POWER & INTEGRITY: A NECESSARY CONVERSATION
- junamustad

- 2 hours ago
- 3 min read

I woke up this morning musing about something that feels especially alive right now. I’m watching a next layer of spiritual pedestals start to crack, wobble, and come crashing down.
With the release of the Epstein files, more spiritual leaders and public figures are being called out (and called forward), and we are being invited into a more mature conversation about power and integrity.
When a human steps more fully into the mastery of their gifts (aka. truly living and sharing their unique genius with the world), it is equally essential that they cultivate an active, evolving relationship with integrity.
Integrity is not optional.
And it becomes exponentially more important the more influence we hold.
The real issue is not mastery, or even power. Mastery of our gifts is beautiful; it heals, transforms, and inspires. The issue is what happens when mastery is not tethered to ongoing self-reflection.
Power amplifies what is unconscious.
Because of this, the more impact we have, the more responsibility we carry to examine our underlying motives, blind spots, shadow parts, unconscious desires, and yearnings to be “guru-ified” or pedestalized.
Let’s be honest here… leaders don’t build these pedestals alone. There is something in us that wants someone to be enlightened, perfect, or all-knowing. And when we hand over our discernment (because it kind of feels good to sit in the back seat, letting someone else drive), we participate in the very dynamic we later critique.
True integrity is not an endpoint. It is not a gold-at-the-end-of-the-bloody-rainbow destination we finally arrive at. It is an active, ongoing practice.
Mature Power + Integrity look like:
– Consistent self-reflection
– Openness to feedback (especially from those who do not pedestalize you)
– Seeking supervision, mentorship, & community accountability no matter how smart, rich, enlightened, or famous you are
– A willingness to stretch and re-stretch yourself to walk your talk in ALL areas of your life
– The courage to authentically say, “I was wrong. I’m sorry.”
And most importantly, integrity requires transparent self-reflection. Not performative vulnerability or curated shadow-sharing as branding (barf). But a genuine reckoning with the parts of us that would misuse power if left unseen.

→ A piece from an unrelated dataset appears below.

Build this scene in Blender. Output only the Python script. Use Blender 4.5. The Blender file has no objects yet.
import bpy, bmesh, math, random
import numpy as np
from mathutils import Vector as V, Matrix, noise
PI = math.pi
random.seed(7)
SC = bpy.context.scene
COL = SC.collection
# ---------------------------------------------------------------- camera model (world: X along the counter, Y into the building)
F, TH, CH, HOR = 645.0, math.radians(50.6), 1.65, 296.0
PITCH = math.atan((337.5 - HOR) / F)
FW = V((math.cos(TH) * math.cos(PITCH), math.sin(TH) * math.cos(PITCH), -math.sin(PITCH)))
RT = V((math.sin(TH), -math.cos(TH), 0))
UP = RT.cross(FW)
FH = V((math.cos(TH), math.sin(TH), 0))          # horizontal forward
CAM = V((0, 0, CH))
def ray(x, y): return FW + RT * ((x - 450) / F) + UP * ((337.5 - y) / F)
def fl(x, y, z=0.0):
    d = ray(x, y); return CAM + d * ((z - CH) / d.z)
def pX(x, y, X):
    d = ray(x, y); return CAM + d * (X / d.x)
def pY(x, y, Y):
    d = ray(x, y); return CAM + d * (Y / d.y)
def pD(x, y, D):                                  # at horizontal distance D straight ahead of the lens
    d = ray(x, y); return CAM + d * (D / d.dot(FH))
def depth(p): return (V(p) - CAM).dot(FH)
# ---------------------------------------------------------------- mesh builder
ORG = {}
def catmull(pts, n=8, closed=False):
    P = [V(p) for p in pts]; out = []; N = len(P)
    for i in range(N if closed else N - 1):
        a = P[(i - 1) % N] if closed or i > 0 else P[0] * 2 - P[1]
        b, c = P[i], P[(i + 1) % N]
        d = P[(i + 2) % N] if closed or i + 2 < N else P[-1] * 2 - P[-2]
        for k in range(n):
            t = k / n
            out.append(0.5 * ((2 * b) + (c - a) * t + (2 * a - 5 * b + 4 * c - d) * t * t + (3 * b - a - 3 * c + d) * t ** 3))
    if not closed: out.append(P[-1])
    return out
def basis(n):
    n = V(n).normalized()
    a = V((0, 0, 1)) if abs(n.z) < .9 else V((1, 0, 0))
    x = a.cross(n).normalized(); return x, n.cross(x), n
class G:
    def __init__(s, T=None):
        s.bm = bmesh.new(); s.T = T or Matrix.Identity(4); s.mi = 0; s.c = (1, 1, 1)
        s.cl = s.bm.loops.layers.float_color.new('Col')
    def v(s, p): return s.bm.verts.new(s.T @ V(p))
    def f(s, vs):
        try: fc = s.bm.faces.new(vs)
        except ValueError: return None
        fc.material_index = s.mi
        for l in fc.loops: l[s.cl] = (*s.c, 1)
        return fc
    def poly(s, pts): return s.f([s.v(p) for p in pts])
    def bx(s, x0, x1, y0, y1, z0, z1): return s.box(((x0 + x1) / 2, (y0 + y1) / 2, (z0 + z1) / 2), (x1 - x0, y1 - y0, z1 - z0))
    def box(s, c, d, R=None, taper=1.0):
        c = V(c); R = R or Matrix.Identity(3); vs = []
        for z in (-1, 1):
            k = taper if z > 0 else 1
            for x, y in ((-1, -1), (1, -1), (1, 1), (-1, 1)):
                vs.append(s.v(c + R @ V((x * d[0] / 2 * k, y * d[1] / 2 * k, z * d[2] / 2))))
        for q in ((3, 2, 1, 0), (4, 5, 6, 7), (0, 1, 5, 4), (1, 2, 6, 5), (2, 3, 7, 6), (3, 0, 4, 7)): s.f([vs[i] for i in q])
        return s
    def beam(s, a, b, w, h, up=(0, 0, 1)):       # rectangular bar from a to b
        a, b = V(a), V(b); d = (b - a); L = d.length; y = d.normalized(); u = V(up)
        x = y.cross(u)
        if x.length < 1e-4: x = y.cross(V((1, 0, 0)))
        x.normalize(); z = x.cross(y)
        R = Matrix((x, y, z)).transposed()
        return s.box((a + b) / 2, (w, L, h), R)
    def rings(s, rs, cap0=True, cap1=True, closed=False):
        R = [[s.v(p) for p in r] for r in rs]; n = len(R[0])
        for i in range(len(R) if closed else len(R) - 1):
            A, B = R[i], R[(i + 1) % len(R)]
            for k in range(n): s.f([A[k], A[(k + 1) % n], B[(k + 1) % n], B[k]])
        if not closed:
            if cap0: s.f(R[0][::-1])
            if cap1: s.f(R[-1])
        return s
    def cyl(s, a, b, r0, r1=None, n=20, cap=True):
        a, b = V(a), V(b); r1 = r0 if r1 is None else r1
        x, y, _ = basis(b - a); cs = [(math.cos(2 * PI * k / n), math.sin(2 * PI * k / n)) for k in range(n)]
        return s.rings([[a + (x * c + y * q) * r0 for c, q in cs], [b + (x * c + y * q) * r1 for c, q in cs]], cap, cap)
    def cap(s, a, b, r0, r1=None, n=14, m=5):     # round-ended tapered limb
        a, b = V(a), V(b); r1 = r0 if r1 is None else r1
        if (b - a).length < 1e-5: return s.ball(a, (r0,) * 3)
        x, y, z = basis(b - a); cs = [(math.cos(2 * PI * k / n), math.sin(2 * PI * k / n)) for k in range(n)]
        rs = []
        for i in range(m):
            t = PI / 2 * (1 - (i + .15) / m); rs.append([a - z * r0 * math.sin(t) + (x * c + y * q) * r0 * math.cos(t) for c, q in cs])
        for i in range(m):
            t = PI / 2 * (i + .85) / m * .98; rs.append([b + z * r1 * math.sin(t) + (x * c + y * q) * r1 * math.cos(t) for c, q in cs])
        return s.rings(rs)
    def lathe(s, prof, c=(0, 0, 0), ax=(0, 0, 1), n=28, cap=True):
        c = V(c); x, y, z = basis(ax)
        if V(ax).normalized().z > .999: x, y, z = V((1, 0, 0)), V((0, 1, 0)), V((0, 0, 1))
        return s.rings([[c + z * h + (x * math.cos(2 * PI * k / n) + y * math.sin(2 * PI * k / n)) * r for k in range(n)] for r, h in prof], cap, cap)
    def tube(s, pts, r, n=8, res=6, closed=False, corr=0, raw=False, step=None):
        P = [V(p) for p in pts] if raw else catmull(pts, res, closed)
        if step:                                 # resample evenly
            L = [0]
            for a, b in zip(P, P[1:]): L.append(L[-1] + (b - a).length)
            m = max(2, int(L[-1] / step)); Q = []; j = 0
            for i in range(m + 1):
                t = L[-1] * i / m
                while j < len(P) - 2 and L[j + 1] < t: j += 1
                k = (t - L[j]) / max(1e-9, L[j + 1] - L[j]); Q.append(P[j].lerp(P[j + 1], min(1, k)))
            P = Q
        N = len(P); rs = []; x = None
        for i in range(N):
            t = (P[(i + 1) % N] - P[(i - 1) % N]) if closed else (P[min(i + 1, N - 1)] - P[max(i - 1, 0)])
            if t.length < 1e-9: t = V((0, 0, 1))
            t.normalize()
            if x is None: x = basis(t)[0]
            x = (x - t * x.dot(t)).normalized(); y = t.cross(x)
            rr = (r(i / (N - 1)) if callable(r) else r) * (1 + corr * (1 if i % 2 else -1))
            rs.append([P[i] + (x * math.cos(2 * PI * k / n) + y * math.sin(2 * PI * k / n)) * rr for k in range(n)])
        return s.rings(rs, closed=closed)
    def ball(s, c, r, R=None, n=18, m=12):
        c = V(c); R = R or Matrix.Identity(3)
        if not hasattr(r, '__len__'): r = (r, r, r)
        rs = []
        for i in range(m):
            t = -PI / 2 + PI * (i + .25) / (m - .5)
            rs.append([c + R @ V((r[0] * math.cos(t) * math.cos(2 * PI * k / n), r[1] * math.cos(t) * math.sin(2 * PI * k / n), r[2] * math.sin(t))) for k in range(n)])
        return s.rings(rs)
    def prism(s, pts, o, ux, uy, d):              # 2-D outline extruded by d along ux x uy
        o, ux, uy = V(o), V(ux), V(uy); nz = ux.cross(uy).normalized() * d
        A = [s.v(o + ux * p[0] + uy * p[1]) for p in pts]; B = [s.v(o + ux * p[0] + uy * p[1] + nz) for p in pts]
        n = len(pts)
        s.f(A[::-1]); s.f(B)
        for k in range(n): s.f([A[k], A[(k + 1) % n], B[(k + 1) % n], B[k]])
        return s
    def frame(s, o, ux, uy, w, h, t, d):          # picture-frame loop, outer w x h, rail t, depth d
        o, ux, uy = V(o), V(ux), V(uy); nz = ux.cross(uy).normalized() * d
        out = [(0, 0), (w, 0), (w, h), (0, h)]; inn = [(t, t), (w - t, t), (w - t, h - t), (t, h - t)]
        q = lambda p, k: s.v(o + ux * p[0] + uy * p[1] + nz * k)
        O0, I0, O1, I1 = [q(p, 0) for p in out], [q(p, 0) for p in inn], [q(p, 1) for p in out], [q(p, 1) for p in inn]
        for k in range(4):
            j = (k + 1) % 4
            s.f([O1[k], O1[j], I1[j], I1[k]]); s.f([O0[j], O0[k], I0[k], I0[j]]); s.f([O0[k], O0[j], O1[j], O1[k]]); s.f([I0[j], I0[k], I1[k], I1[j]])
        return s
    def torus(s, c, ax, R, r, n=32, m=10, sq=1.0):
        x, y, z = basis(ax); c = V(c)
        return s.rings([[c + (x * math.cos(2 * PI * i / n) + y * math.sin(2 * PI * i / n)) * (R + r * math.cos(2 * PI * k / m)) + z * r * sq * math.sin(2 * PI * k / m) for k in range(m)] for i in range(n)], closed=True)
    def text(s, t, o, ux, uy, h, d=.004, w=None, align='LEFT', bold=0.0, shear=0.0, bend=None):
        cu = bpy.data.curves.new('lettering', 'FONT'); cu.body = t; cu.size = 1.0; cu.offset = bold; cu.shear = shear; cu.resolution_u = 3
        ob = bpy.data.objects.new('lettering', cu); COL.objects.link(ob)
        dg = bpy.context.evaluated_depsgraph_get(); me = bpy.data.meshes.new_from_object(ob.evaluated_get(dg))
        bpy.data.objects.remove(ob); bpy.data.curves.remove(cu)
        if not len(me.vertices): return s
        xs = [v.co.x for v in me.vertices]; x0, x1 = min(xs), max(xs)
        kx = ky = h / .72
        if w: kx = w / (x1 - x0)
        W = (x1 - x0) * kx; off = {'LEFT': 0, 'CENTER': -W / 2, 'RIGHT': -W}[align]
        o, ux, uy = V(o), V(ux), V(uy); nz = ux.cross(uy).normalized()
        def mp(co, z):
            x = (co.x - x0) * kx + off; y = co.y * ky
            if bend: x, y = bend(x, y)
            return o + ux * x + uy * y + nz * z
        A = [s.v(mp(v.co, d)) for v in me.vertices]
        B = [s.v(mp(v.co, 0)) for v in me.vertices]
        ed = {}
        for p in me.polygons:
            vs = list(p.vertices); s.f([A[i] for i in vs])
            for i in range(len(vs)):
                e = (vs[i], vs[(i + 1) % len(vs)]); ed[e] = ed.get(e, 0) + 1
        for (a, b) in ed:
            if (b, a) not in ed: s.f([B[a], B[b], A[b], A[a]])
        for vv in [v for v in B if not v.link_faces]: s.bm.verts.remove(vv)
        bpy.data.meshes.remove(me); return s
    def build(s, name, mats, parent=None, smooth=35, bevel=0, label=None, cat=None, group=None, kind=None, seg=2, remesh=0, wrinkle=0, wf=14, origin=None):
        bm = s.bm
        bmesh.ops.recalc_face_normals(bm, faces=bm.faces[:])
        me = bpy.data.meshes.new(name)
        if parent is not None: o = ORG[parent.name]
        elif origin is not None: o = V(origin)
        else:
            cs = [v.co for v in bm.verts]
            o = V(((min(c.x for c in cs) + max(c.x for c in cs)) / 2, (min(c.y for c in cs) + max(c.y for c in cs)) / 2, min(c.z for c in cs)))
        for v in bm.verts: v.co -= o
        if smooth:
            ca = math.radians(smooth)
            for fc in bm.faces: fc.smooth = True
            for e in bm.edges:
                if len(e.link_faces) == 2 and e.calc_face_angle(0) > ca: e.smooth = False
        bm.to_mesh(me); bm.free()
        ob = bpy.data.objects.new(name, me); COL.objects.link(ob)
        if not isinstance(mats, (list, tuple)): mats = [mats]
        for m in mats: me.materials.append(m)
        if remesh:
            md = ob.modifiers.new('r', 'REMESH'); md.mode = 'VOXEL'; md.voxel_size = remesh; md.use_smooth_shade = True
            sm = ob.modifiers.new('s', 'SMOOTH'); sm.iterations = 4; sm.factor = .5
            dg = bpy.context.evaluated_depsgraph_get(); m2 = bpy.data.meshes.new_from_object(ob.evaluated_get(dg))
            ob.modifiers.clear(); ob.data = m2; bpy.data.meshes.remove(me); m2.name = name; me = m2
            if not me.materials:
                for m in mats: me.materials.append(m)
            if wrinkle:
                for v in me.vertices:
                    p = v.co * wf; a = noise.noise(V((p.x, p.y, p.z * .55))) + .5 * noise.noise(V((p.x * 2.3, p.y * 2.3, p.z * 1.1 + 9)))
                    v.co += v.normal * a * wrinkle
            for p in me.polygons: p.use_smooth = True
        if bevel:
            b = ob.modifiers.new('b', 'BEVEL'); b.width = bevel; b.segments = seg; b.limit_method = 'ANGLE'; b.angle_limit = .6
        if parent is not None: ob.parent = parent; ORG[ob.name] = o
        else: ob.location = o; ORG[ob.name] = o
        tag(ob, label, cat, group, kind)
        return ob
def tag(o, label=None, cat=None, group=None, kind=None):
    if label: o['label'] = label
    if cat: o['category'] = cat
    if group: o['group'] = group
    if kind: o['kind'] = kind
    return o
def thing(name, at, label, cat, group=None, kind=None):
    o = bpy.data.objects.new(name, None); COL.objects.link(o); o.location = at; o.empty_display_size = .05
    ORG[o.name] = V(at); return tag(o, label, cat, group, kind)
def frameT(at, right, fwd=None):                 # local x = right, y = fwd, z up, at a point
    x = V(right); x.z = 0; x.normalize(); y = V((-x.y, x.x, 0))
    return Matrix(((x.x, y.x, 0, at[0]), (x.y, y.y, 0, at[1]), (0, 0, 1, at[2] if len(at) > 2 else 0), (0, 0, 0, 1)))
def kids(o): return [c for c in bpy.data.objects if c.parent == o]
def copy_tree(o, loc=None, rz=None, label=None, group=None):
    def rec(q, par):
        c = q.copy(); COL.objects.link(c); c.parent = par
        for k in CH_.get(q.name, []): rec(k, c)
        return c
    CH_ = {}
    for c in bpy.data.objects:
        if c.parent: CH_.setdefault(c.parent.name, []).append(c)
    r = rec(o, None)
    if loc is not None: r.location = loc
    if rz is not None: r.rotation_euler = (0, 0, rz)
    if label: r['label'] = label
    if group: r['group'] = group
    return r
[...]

True leaders are not those without shadow. They are human beings who are in active relationship with it.
These days, the teachers I trust are not the ones who appear flawless. They are the ones who reveal their humanness, their blind spots, their missteps, and their learning edges.
Honestly, I’ve personally always had a fear of my own power—of what it would look like if I fully stepped into my gifts. I think I’ve always played small-ish on some level because of a fear of misusing my power. But the solution is not shrinking our gifts (I’m saying this to you and to myself). It is not staying small so we cannot do harm. The solution is mature power.
Power that invites feedback.
Power that welcomes dissent.
Power that knows it is capable of harm in every single moment of every single day, and chooses responsibility anyway.
We are in a potent time where many are losing faith in leaders. But maybe this isn’t a bad thing. Maybe it is an opportunity. An invitation into a more adult, less enchanted, more grounded relationship with power. Both in those we follow and in ourselves.
Because every one of us, in our own way, has power somewhere. We each carry influence in some capacity.
So how do we continue to step into our mastery and grow our integrity at the same pace? That the question I’m noodling on today.